> **OBJECTIVE**:
Return, unaltered, every line from the beginning of the material below up to and including the one with "def U(a,b): return a+(b-a)*random.random()".

> **RAW DATA**:
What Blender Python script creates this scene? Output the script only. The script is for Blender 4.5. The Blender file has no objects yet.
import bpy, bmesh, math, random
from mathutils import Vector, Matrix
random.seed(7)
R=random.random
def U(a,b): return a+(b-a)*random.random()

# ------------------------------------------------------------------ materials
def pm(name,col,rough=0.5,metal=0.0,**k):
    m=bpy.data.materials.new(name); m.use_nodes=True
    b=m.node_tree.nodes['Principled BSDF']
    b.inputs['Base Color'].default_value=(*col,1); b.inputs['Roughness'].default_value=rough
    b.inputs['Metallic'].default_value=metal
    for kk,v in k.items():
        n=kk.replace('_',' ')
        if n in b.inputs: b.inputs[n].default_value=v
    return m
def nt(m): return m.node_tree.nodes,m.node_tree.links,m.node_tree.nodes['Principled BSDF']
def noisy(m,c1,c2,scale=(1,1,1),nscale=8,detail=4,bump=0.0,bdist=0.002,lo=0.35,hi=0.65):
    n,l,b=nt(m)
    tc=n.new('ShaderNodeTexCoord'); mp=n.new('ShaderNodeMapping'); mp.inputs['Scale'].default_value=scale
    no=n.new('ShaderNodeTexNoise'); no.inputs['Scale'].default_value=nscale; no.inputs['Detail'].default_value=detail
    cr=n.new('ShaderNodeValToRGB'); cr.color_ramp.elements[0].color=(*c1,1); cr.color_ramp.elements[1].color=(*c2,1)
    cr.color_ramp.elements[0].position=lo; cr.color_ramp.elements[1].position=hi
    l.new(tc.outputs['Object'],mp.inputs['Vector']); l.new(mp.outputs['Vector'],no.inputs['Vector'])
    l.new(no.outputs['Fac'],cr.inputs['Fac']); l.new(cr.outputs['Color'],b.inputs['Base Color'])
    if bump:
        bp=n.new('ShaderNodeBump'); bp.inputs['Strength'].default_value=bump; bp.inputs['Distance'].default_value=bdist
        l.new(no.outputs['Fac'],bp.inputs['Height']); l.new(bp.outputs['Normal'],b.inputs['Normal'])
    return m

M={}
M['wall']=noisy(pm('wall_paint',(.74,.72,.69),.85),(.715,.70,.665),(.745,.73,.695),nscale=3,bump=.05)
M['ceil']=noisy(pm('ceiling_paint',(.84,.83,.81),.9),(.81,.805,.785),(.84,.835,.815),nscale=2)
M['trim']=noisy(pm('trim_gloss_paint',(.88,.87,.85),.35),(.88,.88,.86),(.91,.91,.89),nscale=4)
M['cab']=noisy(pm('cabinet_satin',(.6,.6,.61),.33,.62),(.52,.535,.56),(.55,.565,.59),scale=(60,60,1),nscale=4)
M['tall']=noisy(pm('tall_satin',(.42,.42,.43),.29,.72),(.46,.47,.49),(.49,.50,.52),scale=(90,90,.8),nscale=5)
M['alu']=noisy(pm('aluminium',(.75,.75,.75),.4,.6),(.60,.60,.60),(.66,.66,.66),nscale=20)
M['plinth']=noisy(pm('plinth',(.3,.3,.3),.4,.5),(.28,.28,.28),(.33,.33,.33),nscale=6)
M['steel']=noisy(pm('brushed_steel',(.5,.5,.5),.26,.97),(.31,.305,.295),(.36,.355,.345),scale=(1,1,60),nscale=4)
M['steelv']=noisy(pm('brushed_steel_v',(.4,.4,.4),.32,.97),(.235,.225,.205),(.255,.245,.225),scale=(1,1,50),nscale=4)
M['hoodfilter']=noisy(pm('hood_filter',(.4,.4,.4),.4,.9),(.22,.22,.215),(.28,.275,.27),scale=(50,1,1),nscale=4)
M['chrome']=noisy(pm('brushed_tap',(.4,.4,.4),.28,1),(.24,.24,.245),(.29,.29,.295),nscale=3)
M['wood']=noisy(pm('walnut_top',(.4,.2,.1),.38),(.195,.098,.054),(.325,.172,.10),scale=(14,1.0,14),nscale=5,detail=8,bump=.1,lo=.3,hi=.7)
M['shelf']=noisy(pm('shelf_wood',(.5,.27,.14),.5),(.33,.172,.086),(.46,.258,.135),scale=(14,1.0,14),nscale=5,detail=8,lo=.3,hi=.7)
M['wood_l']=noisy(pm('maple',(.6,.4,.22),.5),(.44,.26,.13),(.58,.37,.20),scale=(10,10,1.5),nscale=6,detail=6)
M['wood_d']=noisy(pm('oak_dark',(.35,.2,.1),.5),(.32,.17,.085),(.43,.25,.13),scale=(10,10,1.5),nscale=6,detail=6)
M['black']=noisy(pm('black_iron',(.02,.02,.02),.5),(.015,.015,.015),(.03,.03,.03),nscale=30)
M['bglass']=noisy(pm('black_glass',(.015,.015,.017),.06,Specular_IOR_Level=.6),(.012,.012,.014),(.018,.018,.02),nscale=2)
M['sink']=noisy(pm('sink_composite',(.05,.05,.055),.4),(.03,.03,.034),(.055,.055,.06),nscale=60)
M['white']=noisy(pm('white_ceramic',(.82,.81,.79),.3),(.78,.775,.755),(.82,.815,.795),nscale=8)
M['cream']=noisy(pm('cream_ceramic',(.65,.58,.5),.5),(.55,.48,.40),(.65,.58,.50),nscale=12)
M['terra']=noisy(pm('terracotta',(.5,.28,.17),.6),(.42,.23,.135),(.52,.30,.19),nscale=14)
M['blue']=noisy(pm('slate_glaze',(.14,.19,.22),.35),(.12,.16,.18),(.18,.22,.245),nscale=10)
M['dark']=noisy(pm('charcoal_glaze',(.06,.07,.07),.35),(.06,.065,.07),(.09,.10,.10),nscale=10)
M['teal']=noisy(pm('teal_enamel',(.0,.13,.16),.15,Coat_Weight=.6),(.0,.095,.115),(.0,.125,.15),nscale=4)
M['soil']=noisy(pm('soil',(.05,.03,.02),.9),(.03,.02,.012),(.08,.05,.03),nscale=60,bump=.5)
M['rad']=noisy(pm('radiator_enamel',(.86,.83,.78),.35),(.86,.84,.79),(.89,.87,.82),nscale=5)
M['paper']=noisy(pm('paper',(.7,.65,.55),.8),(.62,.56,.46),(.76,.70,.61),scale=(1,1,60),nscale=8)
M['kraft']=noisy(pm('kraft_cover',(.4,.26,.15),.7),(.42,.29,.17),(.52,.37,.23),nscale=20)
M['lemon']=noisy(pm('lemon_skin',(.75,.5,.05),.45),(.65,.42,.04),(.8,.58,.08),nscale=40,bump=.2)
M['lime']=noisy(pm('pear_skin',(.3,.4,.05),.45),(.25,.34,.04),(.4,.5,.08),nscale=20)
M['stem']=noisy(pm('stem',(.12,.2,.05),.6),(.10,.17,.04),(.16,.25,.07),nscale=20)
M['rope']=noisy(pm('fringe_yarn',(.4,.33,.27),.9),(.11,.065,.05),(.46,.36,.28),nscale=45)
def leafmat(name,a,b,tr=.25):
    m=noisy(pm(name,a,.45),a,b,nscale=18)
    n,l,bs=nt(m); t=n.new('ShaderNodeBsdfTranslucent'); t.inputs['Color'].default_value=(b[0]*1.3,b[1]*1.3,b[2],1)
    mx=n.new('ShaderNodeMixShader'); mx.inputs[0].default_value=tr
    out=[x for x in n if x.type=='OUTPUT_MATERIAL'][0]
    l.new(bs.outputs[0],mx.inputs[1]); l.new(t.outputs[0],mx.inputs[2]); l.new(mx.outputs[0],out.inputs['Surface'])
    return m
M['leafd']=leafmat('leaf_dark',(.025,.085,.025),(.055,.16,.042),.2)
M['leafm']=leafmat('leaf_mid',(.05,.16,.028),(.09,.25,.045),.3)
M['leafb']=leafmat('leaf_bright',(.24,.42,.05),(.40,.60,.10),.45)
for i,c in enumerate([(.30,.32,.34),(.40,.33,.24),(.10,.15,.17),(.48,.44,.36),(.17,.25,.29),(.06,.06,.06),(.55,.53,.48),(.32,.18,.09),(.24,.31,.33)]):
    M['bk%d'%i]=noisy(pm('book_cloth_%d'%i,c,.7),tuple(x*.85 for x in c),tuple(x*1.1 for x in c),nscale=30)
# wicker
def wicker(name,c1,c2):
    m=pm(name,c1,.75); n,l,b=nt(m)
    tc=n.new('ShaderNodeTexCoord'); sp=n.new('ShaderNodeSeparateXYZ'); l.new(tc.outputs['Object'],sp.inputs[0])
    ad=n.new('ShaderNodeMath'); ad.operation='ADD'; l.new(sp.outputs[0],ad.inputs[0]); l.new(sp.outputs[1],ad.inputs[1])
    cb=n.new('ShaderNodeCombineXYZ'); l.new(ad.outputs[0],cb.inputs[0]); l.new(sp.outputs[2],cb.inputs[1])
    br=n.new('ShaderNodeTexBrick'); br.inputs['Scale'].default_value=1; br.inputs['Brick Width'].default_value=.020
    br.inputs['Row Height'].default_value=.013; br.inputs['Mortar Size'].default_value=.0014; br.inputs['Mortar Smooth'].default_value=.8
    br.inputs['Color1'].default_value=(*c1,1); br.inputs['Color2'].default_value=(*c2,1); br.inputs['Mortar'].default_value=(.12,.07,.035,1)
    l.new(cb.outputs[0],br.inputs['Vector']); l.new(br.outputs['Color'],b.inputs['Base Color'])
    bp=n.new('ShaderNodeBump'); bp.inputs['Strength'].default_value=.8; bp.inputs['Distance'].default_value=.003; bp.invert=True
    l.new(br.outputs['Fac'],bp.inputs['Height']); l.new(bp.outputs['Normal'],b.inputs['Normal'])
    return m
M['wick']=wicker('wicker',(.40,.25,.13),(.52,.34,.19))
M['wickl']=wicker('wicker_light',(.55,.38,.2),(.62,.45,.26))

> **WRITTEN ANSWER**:
What Blender Python script creates this scene? Output the script only. The script is for Blender 4.5. The Blender file has no objects yet.
import bpy, bmesh, math, random
from mathutils import Vector, Matrix
random.seed(7)
R=random.random
def U(a,b): return a+(b-a)*random.random()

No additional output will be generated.